Para acessar a pesquisa completa do Instituto Pró-Livros/IBOPE em 2016:
http://prolivro.org.br/home/images/2016/Pesquisa_Retratos_da_Leitura_no_Brasil_-_2015.pdf
* Um exemplo muito citado diz respeito ao maior problema ambiental do Brasil no momento, a falta de coleta e tratamento dos esgotos residências e industriais. Mais de 50% das residências e industrias não têm o seu esgoto coletado. Apenas 40% do esgoto no Brasil é tratado. Por que isto ocorre ? Parte porque as prefeituras não querem se responsabilizar pela construção de estruturas de coleta e de tratamento. As obras trazem muitos transtornos para as cidades. Dificultam a vida da população enquanto executadas. Por outro lado, por serem subterrâneas em sua maioria, as obras não trazem dividendos eleitorais. A população remunerará mal em termos políticos o prefeito que tentar viabilizar a coleta e tratamento de esgotos em sua cidade. Logo, nenhuma administração local deseja fazê-las. Parece óbvio, não é ?
** Nunca esqueço de citar o exemplo de Florestan Fernandes, um dos mais importantes sociólogos brasileiros. Ele, que veio de classe social humilde, cedo se interessou pela leitura. É conhecido o fato de ele teve que enfrentar o preconceito de seus amigos e da própria mãe quanto ao seu hábito de ler.

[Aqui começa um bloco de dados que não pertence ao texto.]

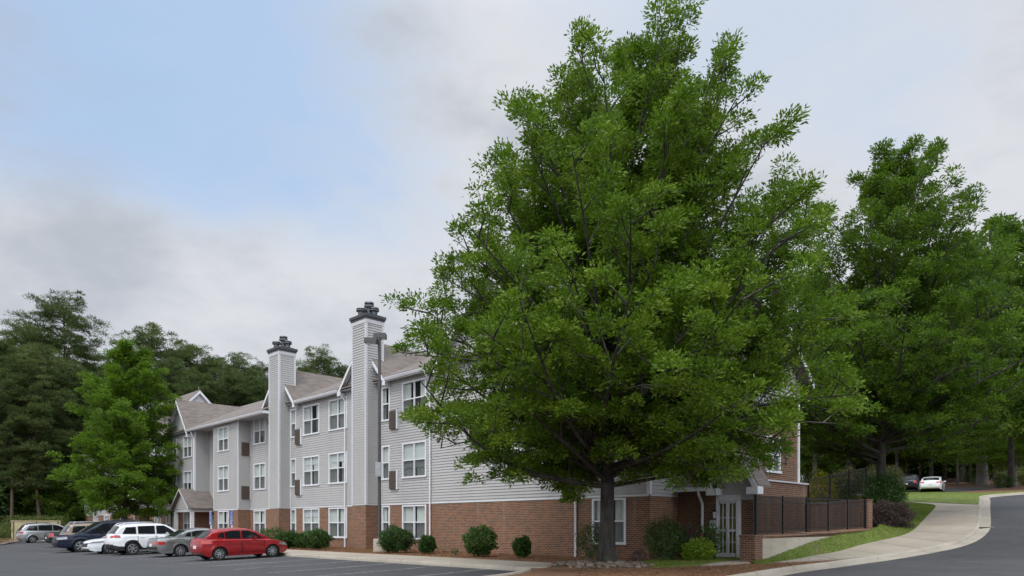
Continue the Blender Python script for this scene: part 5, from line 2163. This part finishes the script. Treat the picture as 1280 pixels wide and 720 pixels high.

*** Retratos da Leitura no Brasil, 4 edição. Instituto Pró-Livros/IBOPE, 2016. A pesquisa meritória pelo aspecto de levantar dados sobre uma questão em que tradicionalmente temos poucas informações, carece de melhor qualificação sobre o que se entende sobre ser leitor ou não. Ler um livro a cada três meses, no todo ou em parte, não faz de ninguém um leitor. A leitura de 4 livros por ano está abaixo da média nacional que é de 5 livros por ano/per capita. Por outro, o estudo não adentrou na questão qualitativa da leitura em momento nenhum. Alguém dizer que gosta de ler e citar a Bíblia como leitura, ou que leu 4 livros por ano, sem entrar na discussão de mérito sobre o que foi lido, pouca ajuda na elaboração de políticas públicas para o setor.